Of puppet masters and finding a fix
What's the tech industry supposed to do about all this?
Well for starters, adult supervision from VCs could put a
much-needed end to frat boy behavior, says Janine Yancey, a labor
attorney who served as Google's outside counsel in the Internet
company's early days.
"Venture capital
[firms] have an obligation to counsel and train their founders," says
Yancey, who now runs a startup that provides human resources and
compliance training. "These companies are given millions and millions of
dollars...and they're allowed to make all sorts of really big,
ridiculous decisions that impact society and impact their own careers.
"But venture capitalists pull the strings. They're the
puppet masters.
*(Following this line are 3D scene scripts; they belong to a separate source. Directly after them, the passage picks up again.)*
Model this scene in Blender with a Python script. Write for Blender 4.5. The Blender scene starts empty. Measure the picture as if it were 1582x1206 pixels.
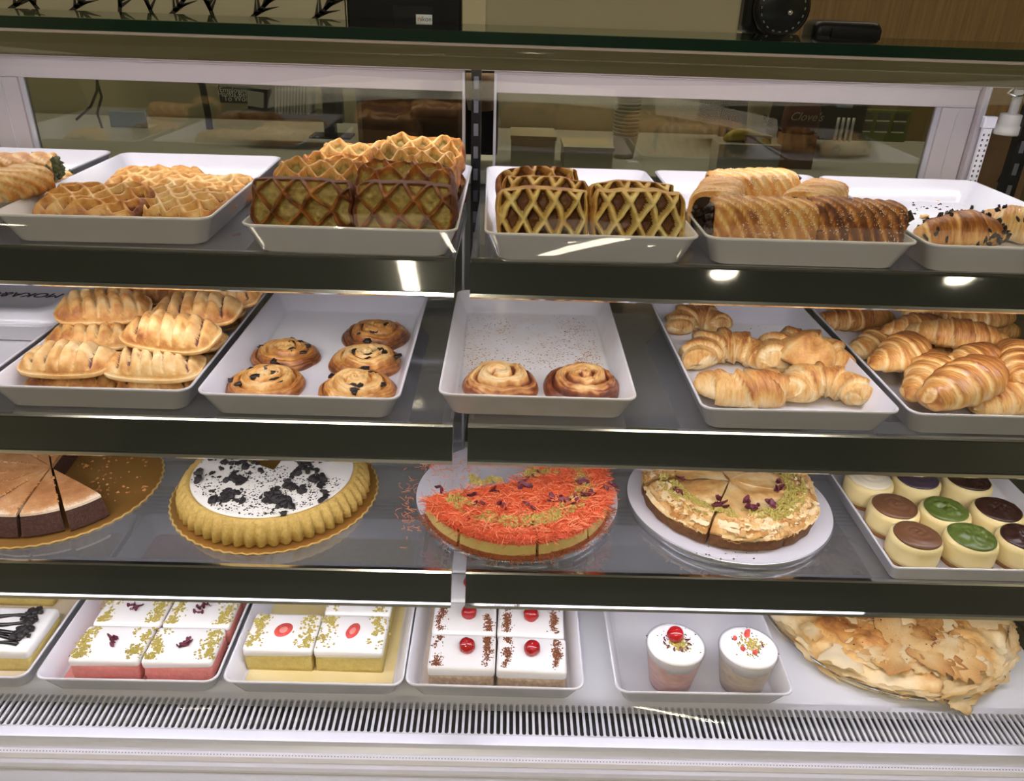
import bpy, math, random
import numpy as np
from mathutils import Vector, Matrix, Euler

SC = bpy.context.scene
COL = SC.collection
PI = math.pi
# ------------------------------------------------------------------ camera
YAW, PITCH, ROLL, FPX = math.radians(.98352), math.radians(27.08274), math.radians(1.98460), 1211.25
CAMZ = 1.35
_f = Vector((math.sin(YAW)*math.cos(PITCH), math.cos(YAW)*math.cos(PITCH), -math.sin(PITCH)))
_r0 = Vector((math.cos(YAW), -math.sin(YAW), 0)); _u0 = _r0.cross(_f)
_r = math.cos(ROLL)*_r0 + math.sin(ROLL)*_u0
_u = -math.sin(ROLL)*_r0 + math.cos(ROLL)*_u0
cd = bpy.data.cameras.new('camera'); cam = bpy.data.objects.new('camera', cd); COL.objects.link(cam)
M = Matrix.Identity(4)
for i in range(3):
    M[i][0], M[i][1], M[i][2] = _r[i], _u[i], -_f[i]
M[2][3] = CAMZ
cam.matrix_world = M
cd.sensor_fit = 'HORIZONTAL'; cd.sensor_width = 36; cd.lens = 36*FPX/1582; cd.clip_start = .02
SC.camera = cam
def ray(x, y): return _f + _r*((x-791)/FPX) - _u*((y-603)/FPX)
def at(x, y, z):                                   # the point of a level surface seen at a pixel
    d = ray(x, y); return d*((z-CAMZ)/d.z) + Vector((0, 0, CAMZ))
def aty(x, y, Y):                                  # the point of an upright plane seen at a pixel
    d = ray(x, y); return d*(Y/d.y) + Vector((0, 0, CAMZ))
# ------------------------------------------------------------------ world, exposure
w = bpy.data.worlds.new('world'); SC.world = w; w.use_nodes = True
w.node_tree.nodes['Background'].inputs[0].default_value = (.9, .82, .62, 1)
w.node_tree.nodes['Background'].inputs[1].default_value = .02
SC.view_settings.view_transform = 'Standard'; SC.view_settings.look = 'None'
SC.view_settings.exposure = 0.0; SC.view_settings.gamma = 1; SC.view_settings.use_curve_mapping = False
SC.cycles.max_bounces = 8; SC.cycles.diffuse_bounces = 4; SC.cycles.glossy_bounces = 3; SC.cycles.transparent_max_bounces = 14
LED_POWER = 26.0; LED_TOP = 21.0; LED_COL = (.93, .89, 1.0)
LAMP_POWER = 170.0; LAMP_COL = (1.0, .88, .66)
# ------------------------------------------------------------------ materials
MATS = {}
def nodes(name):
    m = bpy.data.materials.new(name); m.use_nodes = True
    nt = m.node_tree; b = nt.nodes['Principled BSDF']; MATS[name] = m
    return m, nt, b
def ramp(nt, stops):
    r = nt.nodes.new('ShaderNodeValToRGB'); e = r.color_ramp.elements
    while len(e) < len(stops): e.new(.5)
    for k, (p, c) in enumerate(stops): e[k].position = p; e[k].color = (*c, 1)
    return r
def noise(nt, scale, detail=3, rough=.5, vec=None, stretch=None):
    t = nt.nodes.new('ShaderNodeTexCoord'); n = nt.nodes.new('ShaderNodeTexNoise')
    n.inputs['Scale'].default_value = scale; n.inputs['Detail'].default_value = detail; n.inputs['Roughness'].default_value = rough
    if stretch:
        mp = nt.nodes.new('ShaderNodeMapping'); mp.inputs['Scale'].default_value = stretch
        nt.links.new(t.outputs['Object'], mp.inputs[0]); nt.links.new(mp.outputs[0], n.inputs[0])
    else: nt.links.new(t.outputs['Object'], n.inputs[0])
    return n
def bump(nt, b, scale, strength, dist=.001, detail=3, stretch=None):
    n = noise(nt, scale, detail, stretch=stretch); bp = nt.nodes.new('ShaderNodeBump')
    bp.inputs['Strength'].default_value = strength; bp.inputs['Distance'].default_value = dist
    nt.links.new(n.outputs[0], bp.inputs['Height']); nt.links.new(bp.outputs[0], b.inputs['Normal'])
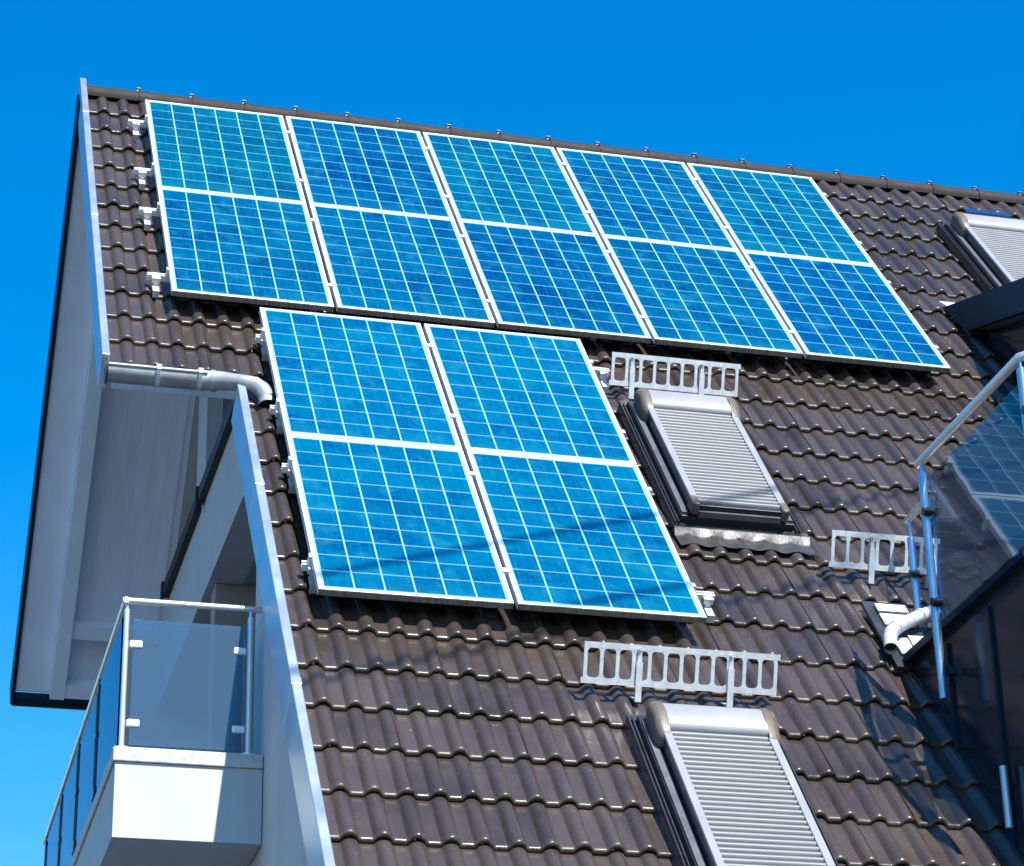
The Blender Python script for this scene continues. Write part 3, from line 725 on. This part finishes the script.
# ------------------------------------------------------------------ left balcony railing
rl = tag(empty('balcony_railing', (-0.33, -3.46, -6.0)), 'glass and steel railing round the sunlit white balcony', 'railing')
RO = Vector((-0.33, -3.46, -6.0))
def rpart(mb, name, mat, **kw):
    o = mb.build(name, mat, rl, **kw); o.location = -RO; return o
hr = MB(); zr = -5.205; HX, HY = -0.342, -3.462
hr.tube([(0.36, HY, zr), (HX - 0.016, HY, zr)], 0.017, 14); hr.tube([(HX, HY - 0.016, zr - 0.0005), (HX, 0.93, zr - 0.0005)], 0.017, 14)
rpart(hr, 'handrail', 'steel', smooth=True, angle=60)
def post(x, y, zb, zt, r=0.0145):
    p = MB(); p.tube([(x, y, zb), (x, y, zt)], r, 14); p.tube([(x, y, zt - 0.02), (x, y, zr)], 0.008, 8)
    p.tube([(x, y, zb), (x, y, zb + 0.008)], 0.045, 16)
    return rpart(p, 'post', 'steel', smooth=True, angle=40)
post(HX + 0.008, HY + 0.008, -5.998, -5.25)
post(0.30, HY, -5.998, -5.25)
pane = MB(); pane.box(-0.30, 0.268, HY - 0.006, HY + 0.006, -5.975, -5.305); rpart(pane, 'front_glass', 'railing_glass')
for (cx_, sx) in ((HX + 0.008, 1), (0.30, -1)):
    for cz in (-5.44, -5.86):
        c = MB(); a, b_ = sorted((cx_ + sx * 0.018, cx_ + sx * 0.085)); c.box(a, b_, HY - 0.014, HY + 0.014, cz - 0.020, cz + 0.020)
        rpart(c, 'glass_clamp', 'aluminium', bevel=0.009)
ys = [-3.40, -2.30, -1.27, -0.27, 0.74]
for y_ in ys[1:]:
    p = MB()
    for dy in (-0.028, 0.028): p.tube([(HX - 0.002, y_ + dy, -6.0), (HX - 0.002, y_ + dy, -5.26)], 0.010, 10)
    p.tube([(HX, y_, -5.30), (HX, y_, zr)], 0.008, 8); p.box(HX - 0.012, HX + 0.008, y_ - 0.034, y_ + 0.034, -5.30, -5.26); p.box(HX - 0.014, HX + 0.010, y_ - 0.04, y_ + 0.04, -5.56, -5.53); p.box(HX - 0.014, HX + 0.010, y_ - 0.045, y_ + 0.045, -5.90, -5.84)
    rpart(p, 'post', 'anthracite')
for a, b_ in zip(ys[:-1], ys[1:]):
    pane = MB(); pane.box(HX - 0.005, HX + 0.005, a + 0.045, b_ - 0.045, -5.990, -5.255); rpart(pane, 'side_glass', 'side_glass')

# ------------------------------------------------------------------ right terrace railing
tr = tag(empty('terrace_railing', (3.54, -4.65, -5.9)), 'steel railing with dark glass that mirrors the solar panels', 'railing')
TO = Vector((3.54, -4.65, -5.9))
def tpart(mb, name, mat, **kw):
    o = mb.build(name, mat, tr, **kw); o.location = -TO; return o
GX = 3.545
h = MB(); h.tube([(GX - 0.01, -4.70, -4.638), (GX - 0.01, -5.94, -4.638), (GX + 0.02, -5.98, -4.638), (GX + 0.06, -5.99, -4.638), (8.0, -5.99, -4.638)], 0.024, 14)
tpart(h, 'handrail', 'steel', smooth=True, angle=60)
for (y_, zb) in ((-4.740, -5.92), (-5.945, -5.92)):
    p = MB(); p.tube([(GX - 0.012, y_, zb), (GX - 0.012, y_, -4.70)], 0.022, 16); p.tube([(GX - 0.012, y_, -4.70), (GX - 0.012, y_, -4.638)], 0.009, 10)
    po = tpart(p, 'post', 'shaded_steel', smooth=True, angle=40)
    if y_ > -5: b = MB(); b.box(GX + 0.004, BX - 0.018, y_ - 0.012, y_ + 0.012, -5.79, -5.75); tpart(b, 'wall_bracket', 'anthracite')
    for cz in (-4.93, -5.42):
        c = MB(); c.tube([(GX - 0.040, y_ - 0.03, cz), (GX + 0.012, y_ - 0.03, cz)], 0.022, 14); tpart(c, 'glass_clamp', 'anthracite', smooth=True, angle=40)
pane = MB(); pane.box(GX, GX + 0.010, -5.91, -4.78, -5.525, -4.745); tpart(pane, 'glass_pane', 'dark_glass')
pane = MB(); pane.box(GX + 0.10, 8.0, -5.995, -5.985, -5.44, -4.745); tpart(pane, 'glass_pane', 'dark_glass')
# shorter rail where the terrace runs into the slope
h = MB(); h.tube([(3.85, -3.80, -4.545), (3.85, -4.06, -4.545)], 0.020, 12); tpart(h, 'handrail', 'steel', smooth=True, angle=60)
p = MB(); p.tube([(3.85, -3.83, -5.14), (3.85, -3.83, -4.66)], 0.021, 14); p.tube([(3.85, -3.83, -4.67), (3.85, -3.83, -4.545)], 0.008, 8); tpart(p, 'post', 'shaded_steel', smooth=True, angle=40)
c = MB(); c.tube([(3.81, -3.86, -4.88), (3.862, -3.86, -4.88)], 0.020, 14); tpart(c, 'glass_clamp', 'anthracite', smooth=True, angle=40)
pane = MB(); pane.box(3.847, 3.857, -4.05, -3.86, -5.44, -4.66); tpart(pane, 'glass_pane', 'dark_glass')

# ------------------------------------------------------------------ overhead cables (their soft shadows cross the lower panels)
def cable(p, q, t, label, bend=False):
    a = r2w(*p) + SUN * t; b = r2w(*q) + SUN * t; d_ = (b - a).normalized()
    pts = []
    for i in range(-40, 41):
        s = i * 0.6; pts.append((a + b) / 2 + d_ * s + Vector((0, 0, 0.0012 * s * s)))
    if bend: pts = [p_ for p_ in pts if (p_ - a).dot(d_) > -0.75]; e_ = pts[0]; pts = [e_ + SUN * 12, e_ + SUN * 0.4, e_ + SUN * 0.1] + pts  # made-up bend towards the sun keeps this shadow off the balcony
    c = MB(); c.tube(pts, 0.021, 10)
    tag(c.build('overhead_cable', 'black', smooth=True, angle=60), label, 'cable', 'overhead cables beyond the frame')
cable((0.75, 6.55, 0), (2.42, 5.75, 0), 9.0, 'overhead cable throwing the upper soft shadow across the lower panels', True)
cable((0.85, 7.20, 0), (2.42, 6.50, 0), 9.6, 'overhead cable throwing the fainter lower shadow beneath the panels')
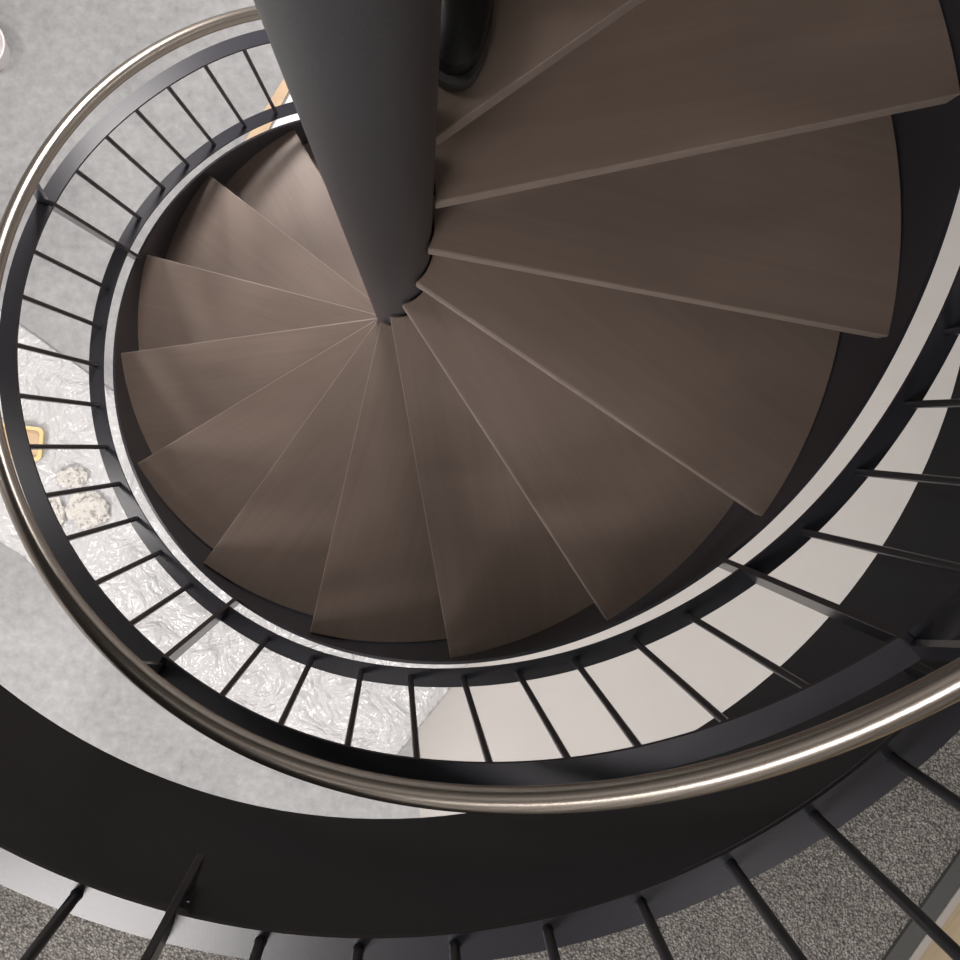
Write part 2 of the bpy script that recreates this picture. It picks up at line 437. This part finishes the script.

Silicon Valley exists because of VCs. They've got the
money to make it happen," she adds. "With that power should come a huge
responsibility."
Aongus Hegarty, who is
responsible for Dell's business across Europe, the Middle East and
Africa, has made diversity a personal crusade after finding just one
woman on his 12-member leadership team when he took charge three years
ago. Today there are five. His solution: get more men engaged in solving
the problem.
"I put the whole issue of
inclusion on our agenda as a standard item" at quarterly meetings,
Hegarty says. "I [along with] members of our leadership team have to be
more proactive."
Bartz says women need to
work less, network more -- and demand the credit they believe they're
due. "You have to be your own best salesman."